Historical tragedy depends on the choice of historical sequence. In Danton’s Death the action starts a week, or perhaps even only a few days, before his execution, but the decisive historical dates that stand behind the play are recited by Saint-Just: “the 14th of July, the 10th of August, the 31st of May”—the storming of the Bastille, the dethroning of Louis XVI, the seizure of power by the Jacobins. Lucille’s suicidal scream ends Act IV, and Danton’s Death has no Act V. In the entire history of the theater, starting with Greek tragedy which is divided into five episodes, through the Renaissance and up to the German and French romantics, I know of no other instance of a drama in four acts that still works on the stage. There always have been either three acts or five acts. What happened to Act V in Büchner’s play?

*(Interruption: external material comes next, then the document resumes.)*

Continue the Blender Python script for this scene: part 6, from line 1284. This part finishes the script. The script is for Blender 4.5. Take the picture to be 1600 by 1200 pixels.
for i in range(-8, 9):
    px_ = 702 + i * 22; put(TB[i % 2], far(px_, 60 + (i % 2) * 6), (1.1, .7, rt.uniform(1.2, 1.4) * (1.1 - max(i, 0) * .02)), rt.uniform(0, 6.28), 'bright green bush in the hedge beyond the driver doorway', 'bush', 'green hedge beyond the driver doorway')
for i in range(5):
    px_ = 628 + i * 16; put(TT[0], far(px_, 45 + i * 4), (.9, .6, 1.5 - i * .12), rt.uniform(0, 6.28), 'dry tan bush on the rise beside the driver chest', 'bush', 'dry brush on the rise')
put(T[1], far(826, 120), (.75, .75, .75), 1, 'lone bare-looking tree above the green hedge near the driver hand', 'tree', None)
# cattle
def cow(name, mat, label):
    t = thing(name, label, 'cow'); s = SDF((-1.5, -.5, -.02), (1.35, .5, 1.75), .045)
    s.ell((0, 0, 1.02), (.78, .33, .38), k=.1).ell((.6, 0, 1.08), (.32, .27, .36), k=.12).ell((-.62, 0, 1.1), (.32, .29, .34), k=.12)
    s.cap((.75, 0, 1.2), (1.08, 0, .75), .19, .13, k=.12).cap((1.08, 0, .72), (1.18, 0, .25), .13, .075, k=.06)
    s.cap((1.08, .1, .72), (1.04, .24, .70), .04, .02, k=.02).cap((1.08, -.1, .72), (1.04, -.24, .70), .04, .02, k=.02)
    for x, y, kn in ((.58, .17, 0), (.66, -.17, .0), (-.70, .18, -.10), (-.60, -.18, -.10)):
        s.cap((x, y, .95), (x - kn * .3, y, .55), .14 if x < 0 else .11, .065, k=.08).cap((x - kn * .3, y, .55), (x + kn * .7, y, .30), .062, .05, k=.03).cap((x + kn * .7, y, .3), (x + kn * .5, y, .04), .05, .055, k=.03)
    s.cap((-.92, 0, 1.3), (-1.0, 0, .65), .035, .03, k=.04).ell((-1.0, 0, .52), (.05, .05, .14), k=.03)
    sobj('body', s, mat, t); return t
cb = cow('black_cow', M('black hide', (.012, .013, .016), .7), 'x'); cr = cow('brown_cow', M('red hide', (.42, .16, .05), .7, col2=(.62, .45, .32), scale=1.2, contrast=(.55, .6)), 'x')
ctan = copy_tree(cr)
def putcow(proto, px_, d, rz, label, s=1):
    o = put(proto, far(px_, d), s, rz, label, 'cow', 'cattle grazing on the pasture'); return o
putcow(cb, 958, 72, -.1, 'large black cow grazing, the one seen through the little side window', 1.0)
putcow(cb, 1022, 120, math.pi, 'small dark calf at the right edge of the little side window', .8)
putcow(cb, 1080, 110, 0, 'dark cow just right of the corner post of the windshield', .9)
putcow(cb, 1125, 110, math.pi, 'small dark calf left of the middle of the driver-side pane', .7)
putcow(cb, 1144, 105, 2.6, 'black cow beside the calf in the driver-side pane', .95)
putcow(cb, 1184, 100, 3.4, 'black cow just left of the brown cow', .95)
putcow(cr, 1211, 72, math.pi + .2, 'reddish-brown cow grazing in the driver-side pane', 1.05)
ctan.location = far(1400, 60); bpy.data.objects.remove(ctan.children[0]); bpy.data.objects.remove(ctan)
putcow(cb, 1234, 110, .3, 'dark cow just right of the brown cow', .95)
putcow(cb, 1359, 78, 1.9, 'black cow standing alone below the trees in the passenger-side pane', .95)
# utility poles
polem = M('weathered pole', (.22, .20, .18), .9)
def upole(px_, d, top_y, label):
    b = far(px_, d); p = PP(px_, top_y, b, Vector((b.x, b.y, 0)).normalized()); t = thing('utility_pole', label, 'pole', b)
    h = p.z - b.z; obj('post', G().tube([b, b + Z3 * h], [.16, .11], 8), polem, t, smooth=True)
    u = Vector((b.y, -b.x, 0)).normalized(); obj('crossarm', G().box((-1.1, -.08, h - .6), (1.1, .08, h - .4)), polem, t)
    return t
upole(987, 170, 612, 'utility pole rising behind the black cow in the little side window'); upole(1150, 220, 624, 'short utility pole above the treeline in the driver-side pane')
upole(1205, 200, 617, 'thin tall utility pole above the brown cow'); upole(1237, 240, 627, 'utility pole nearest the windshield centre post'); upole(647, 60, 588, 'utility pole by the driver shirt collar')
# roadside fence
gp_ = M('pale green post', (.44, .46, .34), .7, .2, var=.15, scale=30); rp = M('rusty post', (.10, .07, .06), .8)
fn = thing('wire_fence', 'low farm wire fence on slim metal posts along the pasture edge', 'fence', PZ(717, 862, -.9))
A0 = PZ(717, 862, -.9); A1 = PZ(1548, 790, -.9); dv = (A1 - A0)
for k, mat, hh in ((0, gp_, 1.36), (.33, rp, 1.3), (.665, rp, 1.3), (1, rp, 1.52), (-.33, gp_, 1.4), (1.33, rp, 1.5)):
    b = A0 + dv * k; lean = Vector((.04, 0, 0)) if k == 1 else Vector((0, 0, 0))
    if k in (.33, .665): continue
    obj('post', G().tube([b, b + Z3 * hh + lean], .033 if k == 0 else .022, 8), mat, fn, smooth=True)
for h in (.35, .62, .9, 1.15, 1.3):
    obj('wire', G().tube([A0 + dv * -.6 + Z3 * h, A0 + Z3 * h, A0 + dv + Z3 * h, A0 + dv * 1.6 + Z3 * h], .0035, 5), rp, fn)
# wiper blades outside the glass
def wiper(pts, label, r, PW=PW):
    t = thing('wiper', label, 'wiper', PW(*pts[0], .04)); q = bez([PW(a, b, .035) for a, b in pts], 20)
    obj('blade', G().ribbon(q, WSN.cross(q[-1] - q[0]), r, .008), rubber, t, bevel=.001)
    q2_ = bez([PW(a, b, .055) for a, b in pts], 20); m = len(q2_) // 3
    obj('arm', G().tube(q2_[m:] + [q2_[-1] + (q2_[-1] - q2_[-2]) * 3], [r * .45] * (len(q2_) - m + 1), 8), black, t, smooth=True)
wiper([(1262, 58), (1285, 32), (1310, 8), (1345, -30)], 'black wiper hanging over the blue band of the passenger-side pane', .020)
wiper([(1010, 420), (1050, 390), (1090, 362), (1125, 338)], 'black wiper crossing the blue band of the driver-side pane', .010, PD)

Roman Jacobson calls the absence of a foot or a part of it at the end of a line of verse a zero sign—a sign signifying an absence. Barthes has written about how “nonpresence” can be a sign of presence—the letter that does not arrive, the telephone that does not ring. In a theatrical performance, an unwritten Act V goes on existing as an expectation. In historical drama, it is history still open, also as though suspended.

In Danton’s Death Robespierre’s execution is foreshadowed, or, rather, foretold. During the final night before his own execution Danton says to his fellow prisoners: “Freedom will now respectably prostitute herself in the marriage bed of the lawyer of Arras [Robespierre]. But I imagine she’ll play Clytemnestra to him. I don’t give him six months. I’m dragging him down with me.”

The nonexistent Act V could have turned on Robespierre’s execution. The piece of history being reenacted would have started with the destruction of the Bastille, or at least with the September massacres, and would have ended with Thermidor. Danton’s Death then could have had an ending comparable to the denouement of Julius Caesar. “Take away the corpses and let soldiers pitch their tents at the Place de la Révolution,” the future first consul could say, still wearing his general’s uniform with its white, tightly fitting trousers and the three-cornered hat of the revolutionary army. But he has already put his hand over his breast in celebration of his first victory.

So call the field to rest, and let’s away,
To part the glories of this happy day.
(Julius Caesar, V.v.80–81)

In the nonexistent Act V of Danton’s Death, history continues to move ahead, constantly digging like Shakespeare’s “old mole”—“A worthy pioneer!” (Hamlet, I.v), but its real conclusion would not be Thermidor, the end of the Reign of Terror and the beginning of Caesarism. For Büchner the time of the Terror did not end with Robespierre’s beheading. In that unwritten Act V of Danton’s Death, the bitter chapter of history would continue, but when would it end? With what sort of new defeat after what kind of new revolution? For the first readers of Danton’s Death in the mid-1830s, and even for its first spectators in Berlin in 1902, Lucile’s suicidal scream on the steps of the scaffold had a sinister irony. Kings were already reigning “in the name of the Republic.” And Act V goes on still, “le temps des assassins,” the time of uninterrupted terror.